We are cited to a number of cases touching upon various well established rules regarding the sufficiency of the evidence to support a divorce decree. There is no dispute about these rules, and it would serve no purpose to restate them. It is axiomatic that our review in a case of this kind is a trial de novo in which we reach our own conclusions from the record before us. Where, however, there is sharply conflicting evidence and a determination of the case rests upon the credibility of the witnesses, we defer to the trial judge who has heard the witnesses. Pippas v. Pippas, Mo.App., 330 S.W.2d 132, and cases therein cited.

It would be difficult to find a case wherein the evidence of opposing parties was in greater conflict as to some of the pertinent facts. The wife’s testimony disclosed a continuous course of abusive treatment, and the husband’s evidence was that he was not abusive. Her evidence was that he drank to excess, and his was to the contrary. The appellant states that the plaintiff’s evidence is incredible because it is denied by the husband and his brother and other witnesses. This, of course, is absurd for if true, any plaintiff would be held incredible because her testimony was contradicted by the defendant and his witnesses. The trial judge obviously believed the plaintiff, and in accordance with the above rule respecting our review, we defer to the trial judge.

As to the plaintiff’s responding in kind to her husband’s cursing and the scissor incident, we have frequently held that one does not have to be without fault to be the innocent and injured party (Bressie v.

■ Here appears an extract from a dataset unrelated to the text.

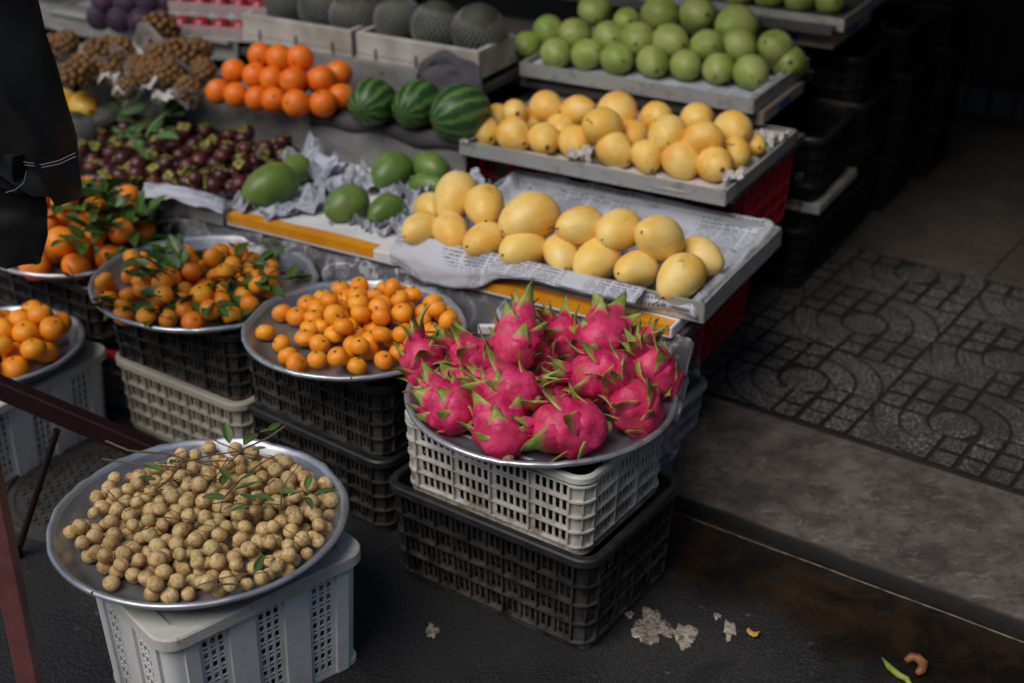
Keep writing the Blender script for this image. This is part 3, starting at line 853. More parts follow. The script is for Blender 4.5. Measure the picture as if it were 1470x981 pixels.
def drape(name, a0, a1, s0, zt, zb, mat, seed, out=.03, nu=80, nv=14, label=None, cat=None, top=.05, kind=None, wav=1.0):
    "a sheet lying over a shelf edge and hanging down its front"
    mb = MB()
    def f(u, v):
        a = a0+(a1-a0)*u
        w = fbm((a*5,v*1.2,seed), 1.0, 4)*.014*wav
        if v < .2: return S(a, s0+top*(1-v/.2), zt+.003+abs(w)*.3)
        k = (v-.2)/.8
        drop = (zt-zb)*(1 + .12*N3((a*3,seed,0)))
        return S(a, s0-.006-out*k*(.6+.4*N3((a*6,2,seed))) - abs(w)*k*1.5, zt+.003-drop*k)
    mb.grid(f, nu, nv)
    o = mb.build(name, mat, smooth=True); solid(o, .0012); tag(o, label, cat, kind=kind); return o
drape('cover_sheet', -2.98, -1.80, 2.955, .577, .455, M_SHEET, 3.3, label='dirty white plastic sheet hanging below the oranges and watermelons, behind the mangosteens', cat='sheet', out=.02)
drape('cover_sheet', -3.9, -2.70, 3.16, .665, .60, M_SHEET, 7.3, label='dirty white sheet over the shelf edge below the purple and red fruit trays', cat='sheet', out=.01)
drape('cover_sheet', -2.66, -1.90, 3.17, .668, .58, M_SHEET, 5.1, label='grey white sheet over the shelf edge behind the oranges, under the foam boxes', cat='sheet', out=.01)

# ================================================================== TRAYS
def round_tray(name, c, R, zrim, depth, label, seed, tilt=(0,0)):
    root = empty(name, (c[0], c[1], zrim)); root.rotation_euler = (tilt[0], tilt[1], seed)
    tag(root, label, 'tray', 'round aluminium trays')
    mb = MB(); h = depth
    def dn(p, t, r, z):
        k = (r/R)**3
        w = .0030*N3((cos(t)*2.5, sin(t)*2.5, seed)) + .0026*N3((cos(t)*13, sin(t)*13, seed+3))
        b = .0016*fbm((p.x*7, p.y*7, seed), 1, 2)
        return Vector((p.x*(1+.35*w/R*k*2), p.y*(1+.35*w/R*k*2), p.z + w*k + b*(1-k)))
    prof = [(.0008,-h),(R*.2,-h),(R*.4,-h),(R*.6,-h),(R*.78,-h),(R*.845,-h+.002),(R*.87,-h+.007),(R*.92,-h*.48),(R-.008,-.004),(R-.004,.001),(R+.001,.0036),(R+.0062,.0015),(R+.0078,-.0038),(R+.004,-.0078),(R-.001,-.0070),
            (R-.006,-.008),(R*.92+.002,-h*.48-.004),(R*.87+.002,-h+.001),(R*.84,-h-.004),(.0008,-h-.004)]
    mb.lathe(prof, 96, dn)
    nc = 96; body, rim = MB(), MB()
    body.v = list(mb.v); body.f = [f for f in mb.f if not (len(f) == 4 and 8*nc <= min(f) < 15*nc)]
    rim.v = mb.v[8*nc:16*nc]; rim.f = [tuple(i-8*nc for i in f) for f in mb.f if len(f) == 4 and 8*nc <= min(f) < 15*nc]
    body.build('tray_body', M_ALU, root, smooth=True, sharp=60); rim.build('rolled_rim', M_RIM, root, smooth=True)
    # riveted joint of the rolled rim
    mb = MB()
    for t in (0.3,):
        mb.box(((R+.002)*cos(t), (R+.002)*sin(t), -.001), (.0115,.003,.009), Matrix.Rotation(t,3,'Z'))
    mb.build('rim_joint', M_SCAR, root)
    return root
TD = round_tray('round_tray', (.058,2.445), .262, .413, .028, 'round aluminium tray full of dragon fruit on the white crate', 1.0)
T1 = round_tray('round_tray', (-.572,2.166), .264, .313, .036, 'large round aluminium tray of loose longans nearest the camera', -2.4)
T2 = round_tray('round_tray', (-.713,2.995), .253, .405, .030, 'round aluminium tray of small mandarins with leaves above the cream crate', 3.0, tilt=(0,-.03))
T3 = round_tray('round_tray', (-.337,2.715), .232, .425, .030, 'round aluminium tray of small leafless mandarins left of the dragon fruit', -1.8)
T4 = round_tray('round_tray', (-1.10,3.33), .225, .365, .030, 'round aluminium tray of large mandarins with leaves under the black cloth', 5.0)
T5 = round_tray('round_tray', (-1.21,2.95), .197, .258, .034, 'round aluminium tray of smooth mandarins cut by the left picture edge', 6.0)

def box_tray(a0, a1, s0, s1, z, h, label, mat=M_STEEL):
    root = empty('steel_tray', S((a0+a1)/2,(s0+s1)/2,z), YAW_S); tag(root, label, 'tray', 'rectangular sheet steel trays')
    L, Wd = a1-a0, s1-s0; t = .0025
    mb = MB(); mb.box((0,0,t/2), (L-.004,Wd-.004,t)); mb.build('tray_floor', mat, root)
    for si in range(4):
        mb = MB(); ln = (L if si%2==0 else Wd); hf = (Wd if si%2==0 else L)/2
        n = 24
        for i in range(n+1):
            x = -ln/2+ln*i/n; w = .0025*N3((x*5,z*9,si*3+a0)) 
            y0 = -hf+w
            for (yy, zz) in ((y0+t,t),(y0+t,h-.003),(y0+.006,h-.001),(y0+.006,h+.001),(y0-.001,h+.001),(y0-.001,0)): mb.v.append((x,yy,zz))
        for i in range(n):
            for j in range(5): a = i*6+j; mb.f.append((a,a+6,a+7,a+1))
        mb.f.append((5,4,3,2,1,0)); mb.f.append(tuple(n*6+j for j in range(6)))
        M = Matrix.Rotation(si*pi/2,4,'Z'); mb.v = [tuple(M @ Vector(v)) for v in mb.v]
        mb.build('tray_wall', mat, root, smooth=True, sharp=30)
    return root
Z1, Z2, Z3, Z4 = .50, .58, .67, .79
box_tray(-1.69,-.965,2.52,2.99, Z1-.045, .045, 'steel tray lined with newspaper holding the large yellow mangoes in front')
box_tray(-1.81,-1.09,2.93,3.43, Z2-.03, .035, 'steel tray of golden mangoes in the middle row, above the red crates')
box_tray(-1.865,-1.185,3.34,3.77, Z3-.03, .036, 'steel tray piled with green mangoes above the golden mangoes')
box_tray(-1.88,-1.10,3.775,4.2, Z4-.03, .034, 'uppermost steel tray at the back, cut by the top picture edge')
box_tray(-3.0,-2.232,2.49,2.965, .425, .034, 'steel tray of mangosteens behind the leafy mandarins')
box_tray(-2.70,-2.275,2.955,3.17, Z2-.022, .012, 'shallow steel tray under the pyramid of oranges')
box_tray(-3.52,-2.72,2.93,3.16, Z2-.022, .010, 'shallow steel tray under the paper wrapped brown longan bunches')
box_tray(-3.45,-3.0,3.14,3.42, Z3-.012, .012, 'shallow tray under the purple netted fruit')
box_tray(-2.98,-2.72,3.13,3.42, Z3-.012, .010, 'shallow tray under the boxes of red wax apples')

# foam boxes and lids
def foam_lid(a0, a1, s0, s1, z, h, label, mat=M_FOAM, tape=True, grp='foam lids', frac=.985):
    root = empty('foam_board', S((a0+a1)/2,(s0+s1)/2,z), YAW_S); tag(root, label, 'foam box', grp)
    L, Wd = a1-a0, s1-s0
    mb = MB(); mb.box((0,0,h/2), (L,Wd,h)); bevel(mb.build('lid_body', mat, root), .004, 2)
    if tape:
        mb = MB(); n = 30
        for i in range(n+1):
            x = -L/2+.004+(L*frac)*i/n; w0 = .006+.004*N3((x*9,1,a0)); t = .0012
            for (yy, zz) in ((-Wd/2+.020+w0*2, h+t), (-Wd/2-t, h+t), (-Wd/2-t, h*.34)): mb.v.append((x,yy,zz))
        for i in range(n):
            for j in range(2): a = i*3+j; mb.f.append((a,a+3,a+4,a+1))
        mb.build('yellow_tape', M_TAPE, root)
    return root
foam_lid(-2.222,-1.715,2.49,2.97,.428,.030, 'white foam lid with yellow taped edge under the green mangoes in newspaper', frac=.86)
foam_lid(-1.70,-1.015,2.475,2.96,.424,.028, 'white foam lid with yellow taped edge under the front mango tray')
def foam_box(a0, a1, s0, s1, z, h, label, mat=M_FOAMD):
    root = empty('foam_box', S((a0+a1)/2,(s0+s1)/2,z), YAW_S); tag(root, label, 'foam box', 'long foam boxes of netted melons')
    L, Wd = a1-a0, s1-s0; t = .016
    mb = MB(); mb.box((0,0,t/2), (L,Wd,t)); mb.build('box_floor', mat, root)
    for sy in (-1,1):
        mb = MB(); mb.box((0,sy*(Wd/2-t/2),(h+t)/2), (L,t,h-t)); bevel(mb.build('box_wall', mat, root), .004)
    for sx in (-1,1):
        mb = MB(); mb.box((sx*(L/2-t/2),0,(h+t)/2), (t,Wd-2*t-.002,h-t-.002)); mb.build('box_wall', mat, root)
    mb = MB(); 
    for k in range(3): mb.box((-L/2+L*(k+.5)/3,-Wd/2-.001,h*.28), (.006,.004,h*.42))
    mb.build('box_slot', M_SCAR, root)
    return root
foam_box(-2.685,-2.300,3.16,3.40,Z3,.078,'left long dirty white foam box holding netted melons')
foam_box(-2.292,-1.895,3.17,3.37,Z3-.004,.078,'right long dirty white foam box holding netted melons, beside the green mangoes')
foam_lid(-1.60,-1.14,2.99,3.12,.531,.020,'white foam board under the golden mango tray above the red crates', mat=M_FOAMD, tape=False)
# cartons under the green mango tray end
def carton(a0,a1,s0,s1,z0,h,label):
    root = empty('carton', S((a0+a1)/2,(s0+s1)/2,z0), YAW_S); tag(root, label, 'carton', 'flat cartons at the stall end')
    mb = MB(); mb.box((0,0,h/2), (a1-a0,s1-s0,h)); bevel(mb.build('carton_body', M_CARD, root), .003)
    mb = MB(); mb.box((0,-(s1-s0)/2-.001,h*.5), ((a1-a0)*.30,.002,h*.55)); mb.build('blue_print', M_BLUEPR, root); mb = MB(); mb.box(((a1-a0)/2+.001,0,h*.5), (.002,(s1-s0)*.3,h*.6)); mb.build('blue_print', M_BLUEPR, root)
carton(-1.55,-1.17,3.385,3.70,.598,.036,'flat printed carton with blue marks under the green mango tray')
carton(-1.42,-1.13,3.80,4.15,.70,.05,'printed carton with a blue mark under the uppermost steel tray')
foam_lid(-1.22,-1.055,3.58,3.92,.30,.028,'small white foam board jutting out of the dark crate stacks', mat=M_FOAMD, tape=False)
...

Bressie, Mo.App., 266 S.W.2d 24), and one spouse cannot complain of acts into which he had goaded the other. Kolaks v. Kolaks, Mo.App., 75 S.W.2d 600.

As to the alimony award of $100 a month, we do not think it excessive considering that the plaintiff was a person in ill health and unemployed. As to the capacity of the defendant to pay, the only evidence we have is that he had been laid off from work a short time before trial. There was no suggestion that this was a frequent occurrence or that it was anything more than a temporary situation. His normal pay was around $355 a month, and the award therefore appears well within his capacity to meet it.

The judgment is affirmed.

RUDDY, Acting P. J., and SAM C. BLAIR, Special Judge, concur. ANDERSON, J., not participating.